Ni que esas tres coordenadas (de alguna manera, el ancho, el largo y el alto de
nuestras vidas) sean las dimensiones del microcosmos propio de María Jesús
Ruiz: abierto, agudo e ilustrado.
El mundo –si la
mirada es corta- podrá ser plano pero las emociones nunca lo son. Las
intentamos entender con una lógica cartesiana o una moral colonizada por la
simpleza que habla de buenos y malos, que deja fuera a seres despreciables pero
cautivadores, miserables fascinantes, malvados dotados de una entrañable
capacidad de emocionarnos en el filo del barranco por el que van a despeñarnos.

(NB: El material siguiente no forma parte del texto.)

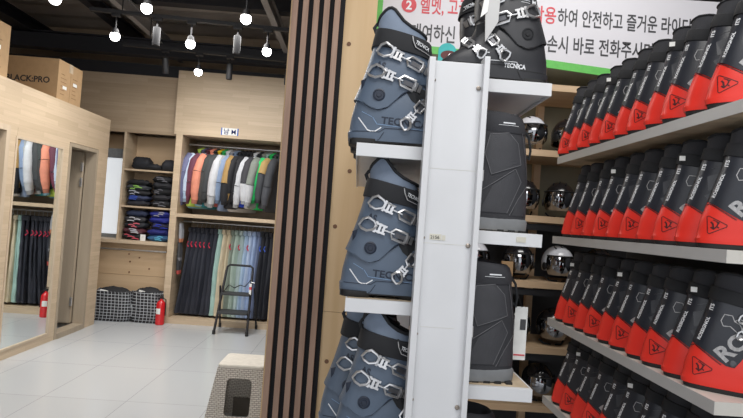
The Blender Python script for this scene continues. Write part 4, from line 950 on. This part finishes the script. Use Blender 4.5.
def rossi(logo):
    root = empty('ski_boot'); sh = Shell(1); L = .285
    b = MB(); b.rings([ring_bf((a, z), (f, z), hw, 2.9, 40, .08) for z, a, f, hw in ((0, .012, .280, .038), (.003, .006, .285, .041), (.018, .003, .287, .042))]); sh.fx(b).build('sole', 'rubber', root, angle=40)
    b = MB(); low = [(.015, -.001, .291, .044), (.030, -.003, .294, .0465), (.034, .000, .291, .0465), (.055, .003, .286, .048), (.075, .006, .270, .0485), (.095, .011, .245, .048), (.11, .016, .228, .047), (.13, .022, .214, .0455), (.15, .028, .206, .044)]
    b.rings([ring_bf((a, z), (f, z-(.004 if z > .05 else 0)), hw, 2.7, 44, .08) for z, a, f, hw in low]); sh.reg(b)
    b2_ = MB(); b2_.v = list(b.v); b2_.f = b.f; b2_.mi = b.mi; sh.fx(b2_).build('lower_shell', 'red', root, angle=28)
    # cuff: lower edge is the slanting line with the rounded screw corner
    bot = [(0, .143), (.030, .139), (.06, .120), (.09, .101), (.115, .086), (.128, .082), (.140, .088), (.150, .110), (.165, .135), (.22, .150)]
    sec = [((.024, .135), (.202, .150), .050), ((.027, .152), (.204, .162), .0505), ((.038, .190), (.207, .190), .051), ((.052, .235), (.211, .225), .050), ((.062, .275), (.213, .255), .048), ((.067, .302), (.213, .28), .045)]
    rings = [ring_bf(p, q, hw, 2.7, 44) for p, q, hw in sec]
    rings[0] = [(x, y*.985 if abs(y) > .04 else y, curve_at(bot, x)) for x, y, z in rings[0]]
    rings[1] = [(x, y, max(curve_at(bot, x)+.012, z-.004)) for x, y, z in rings[1]]
    c = MB(); c.rings(rings); sh.reg(c); c2 = MB(); c2.v = list(c.v); c2.f = c.f; c2.mi = c.mi; sh.fx(c2).build('cuff', 'rossblack', root, angle=28)
    # upper red edge ridge, heel step
    e = sh.strip([(.020, .130), (.031, .135), (.10, .088)], .0022, .0022); sh.fx(e).build('shell_ridge', 'redlogo', root, smooth=False)
    s1 = MB(); s1.rings([ring_bf((.058, .282), (.218, .252), .0515, 2.6, 36), ring_bf((.067, .322), (.214, .292), .0495, 2.6, 36)]); sh.reg(s1)
    s2 = MB(); s2.v = list(s1.v); s2.f = s1.f; s2.mi = s1.mi; sh.fx(s2).build('power_strap', 'fabric_black', root, angle=60, bevel=.002)
    pv = MB().lathe([(.0095, 0), (.0095, .003), (.007, .004), (.0065, .0025), (.002, .0025)], 18, Matrix.Translation((.129, sh.y(.129, .097)+.0005, .097)) @ Matrix.Rotation(PI/2, 4, 'X')); sh.fx(pv).build('pivot', 'darkmetal', root)
    # liner
    top = [(.060, .330), (.075, .355), (.095, .362), (.13, .360), (.16, .350), (.21, .330)]; N = 36
    o0 = ring_bf((.068, .282), (.206, .262), .043, 2.4, N); o1 = ring_bf((.074, .325), (.205, .308), .042, 2.3, N)
    rim = [(x+.004, y*.93, curve_at(top, x)) for x, y, z in o1]; ins = [(x*.93+.010, y*.80, z-.002) for x, y, z in rim]; deep = [(x*.9+.014, y*.7, .29) for x, y, z in o1]
    l1 = MB(); l1.rings([o0, o1, rim], caps=(True, False)); sh.fx(l1).build('liner', 'liner', root, angle=60)
    l2 = MB(); l2.rings([rim, ins, deep], caps=(False, True)); l2.tube(rim, .004, 8, closed=True); sh.fx(l2).build('liner_lining', 'fabric_black', root, angle=60)
    # markings
    sh.text('ITS', .013, (.072, .246), R(78), 'wprint', root, .0004, .0012, .020)
    sh.text('ROSSIGNOL', .0115, (.043, .152), R(72), 'wprint', root, .0003, .0012, .076)
    if logo:
        # rounded triangle emblem with a small rooster-like figure
        tri = []
        for cx, cz, a0 in ((.031, .091, 90), (.035, .050, 210), (.072, .070, 330)):
            for k in range(5): a = R(a0-50+25*k); tri.append((cx+.006*math.cos(a), cz+.006*math.sin(a)))
        tri = [tri[i] for i in range(15)]; e = sh.strip(tri+[tri[0]], .0024, .001)
        sh.strip([(0.037, .064), (0.044, .058), (0.052, .066), (0.058, .062)], .0045, .001, e); sh.strip([(0.044, .060), (0.042, .074), (0.037, .080)], .005, .001, e)
        sh.strip([(0.052, .066), (0.056, .076), (0.052, .080)], .004, .001, e); sh.strip([(0.042, .086), (0.060, .077)], .0025, .001, e)
        sh.fx(e).build('emblem', 'redlogo', root, smooth=False)
        sh.text('ROSSIGNOL', .052, (.112, .112), R(52), 'gprint', root, .0022, .0012, .0) if False else sh.text('ROSS', .062, (.110, .098), R(48), 'gprint', root, .0022, .0014, .155)
        e = MB(); sh.strip([(.100, .205), (.094, .220), (.102, .240), (.122, .238), (.128, .222), (.142, .214), (.150, .196), (.138, .188), (.118, .206), (.100, .205)], .0022, .0012, e)
        sh.strip([(.128, .222), (.140, .232), (.152, .225)], .0022, .0012, e)
        sh.fx(e).build('sketch_print', 'gprint', root, smooth=False)
    else:
        sh.decal('facet', [(.080, .225), (.110, .235), (.100, .185), (.085, .180)], [(0, 1, 2, 3)], 'facet', root, .002)
        sh.decal('facet', [(.075, .165), (.098, .175), (.120, .150), (.105, .118)], [(0, 1, 2, 3)], 'facet', root, .002)
        e = sh.strip([(.090, .250), (.135, .262), (.140, .235), (.110, .150)], .0016, .0016); sh.fx(e).build('molded_line', 'facet', root, smooth=False)
    sh.buckle((.175, .228), R(-10), .075, .022, root); sh.buckle((.172, .180), R(-10), .075, .022, root); sh.buckle((.205, .105), R(60), .07, .022, root)
    return root
u1, u2_ = [False], [False]; rl = rossi(True); rp = rossi(False)
rowname = ['top', 'second', 'third', 'lowest']
for r, (z, y0) in enumerate(zip(SZ, SY)):
    st_ = [1.635, 1.645, 1.690, 1.66][r]-.125*(1 if r != 2 else 1)
    for k in range(11):
        y = st_+.004+.1225*(k+1)-(.013 if k % 2 else 0)
        if y > 2.87: continue
        lg = (k % 2 == 0)
        lab = 'red-black ski boot%s, %s from near end of %s right shelf' % (' with triangle emblem' if lg else '', ords[k], rowname[r])
        o = place(u1 if lg else u2_, rl if lg else rp, (1.050 if r < 2 else 1.058, y, z), lab, group='red and black boots on the %s right shelf' % rowname[r], rz=R(-33+random.uniform(-1.5, 1.5)))
        if (k*7+r*3) % 4 == 1:
            sz = MB().box(.070, .088, -.0535, -.0515, .290, .306); sz.build('size_label', 'paper', o, smooth=False)
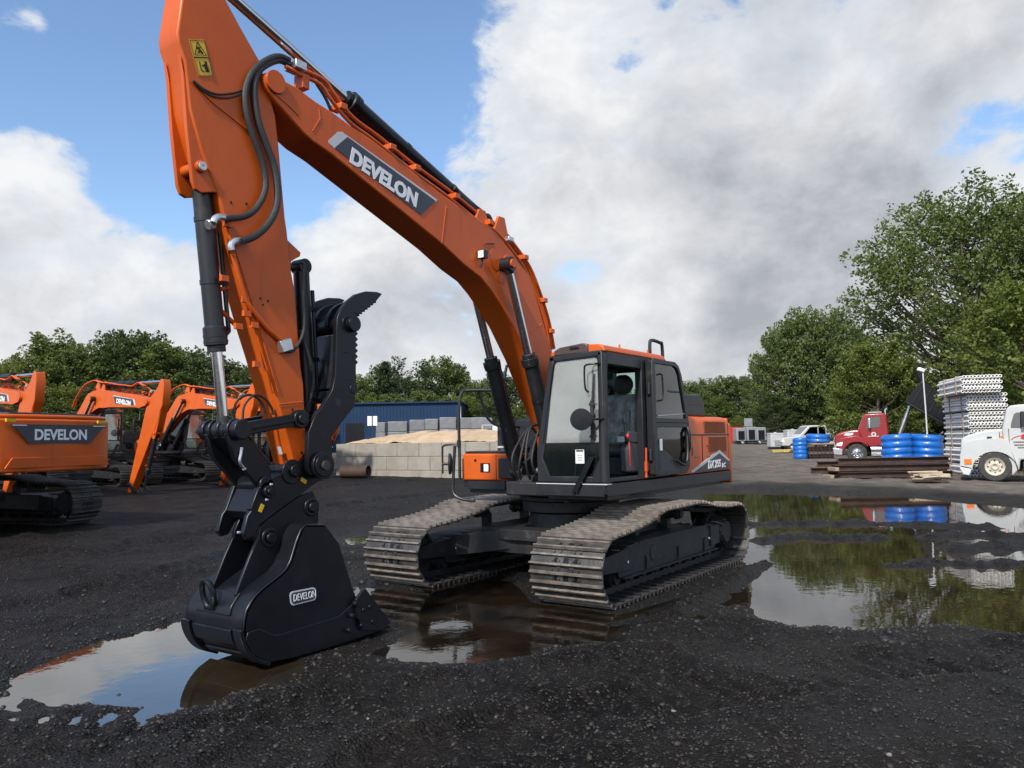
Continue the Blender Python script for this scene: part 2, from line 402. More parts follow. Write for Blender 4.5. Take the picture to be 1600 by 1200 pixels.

Gente con ese don. Si la autoayuda es un género de autodestrucción balsámica,
no menos hiriente es la siempre amateur, y no dudo que bienintencionada, retahíla
de lo estupendos que nos quedamos cuando la vida nos pasa por encima y nos deja
hechos cisco; de lo bien que estamos solos o solas, sin demonios; que
aprovechemos esa oportunidad de mierda. La empatía no es hacer con nosotros
contabilidad de reproches, ni dejarnos claro lo imbéciles que les parecíamos
estando con ese ser -o en esa situación paralizante, da lo mismo- que no nos
merecía, como vacas sin cencerro que decía Almodóvar, sino admitir que siempre
habrá algo que no entendemos, ni por riguroso respeto nos incumbe, pero que es
la mecha que explica todo el resto.
Por fortuna
existe la literatura para hacer ese exorcismo, ajustes de cuentas que parezcan
un accidente, pero que tampoco olviden las causas del incendio. Ajustes sobre
todo con nosotras mismas. Y, lo que es más difícil, mostrar esos resquicios por
los que podríamos amar también a los demonios de cada cual. Los que sean (personas,
limitaciones, sucesos, lejanías), porque eso es lo que mejor puede narrarnos y
casi nos explica. A todas, a todos.
Esa aspiración
última de quien escribe, que lo suyo alcance a ser lo de otros, es el gran
valor de este libro. No basta con proyectar fuera nuestras pasiones para
convertirlas en ficción que, como dice María Jesús Ruiz, no quiere decir
mentira. El salto, tan fascinante, es conseguir que, no siendo estos relatos
estrictamente nuestras historias, nos reconozcamos semejantes en esas pasiones
que nos devuelven los odios propios, las tristezas privadas, los amores oportunos
que nos sostienen vivos o moribundos. Así que las pasiones pasan de mano en
mano, se usan, que es lo que siempre ocurre con las pasiones, nos hagan felices
o duelan. Después, que cada cual haga lo que buenamente pueda con sus pasiones
y sus demonios. La autora no escribe para dar consejos.
Ese enganche
ocurre ya en el primer relato, no da tregua. Más que un tobogán, como dice Iván
Blanco, el prologuista, el libro me parece una montaña rusa que, como todas,
empieza cayendo desde lo más alto. Desde ese primer aprendizaje a escribir, a
vivir con renglones y normas, para intentar el resto del tiempo que la letra se
salga. La infancia, con sus asombros asimilados a escondidas, le servirá de
pista de lanzamiento para acelerar la siguiente subida, la edad que penaliza el
aprendizaje y llaman adulta. En esta montaña rusa hay bucles con huellas que
conservan el alma; ángeles que no saben manejar sus alas; pánico escénico; viudas
más vivas que sus vivos muertos de miedo; giros de ingenio que desnudan lo que
ocurre cuando los protagonistas dejan de interpretarse; y siempre, alguien con
una cámara junto a la pista para captarnos en ese segundo de fragilidad, con
los brazos en cruz borrachos de ingravidez, como si la vida se arreglara al
pararse. Cierto que también hay música. Como en otras atracciones. La intensa velocidad,
cuando se cae o se sube tan alto, también nos hace llorar. No se confundan.
Manuel
J. Ruiz Torres
" ...una moral colonizada por la simpleza... " ¡Qué razón tiene!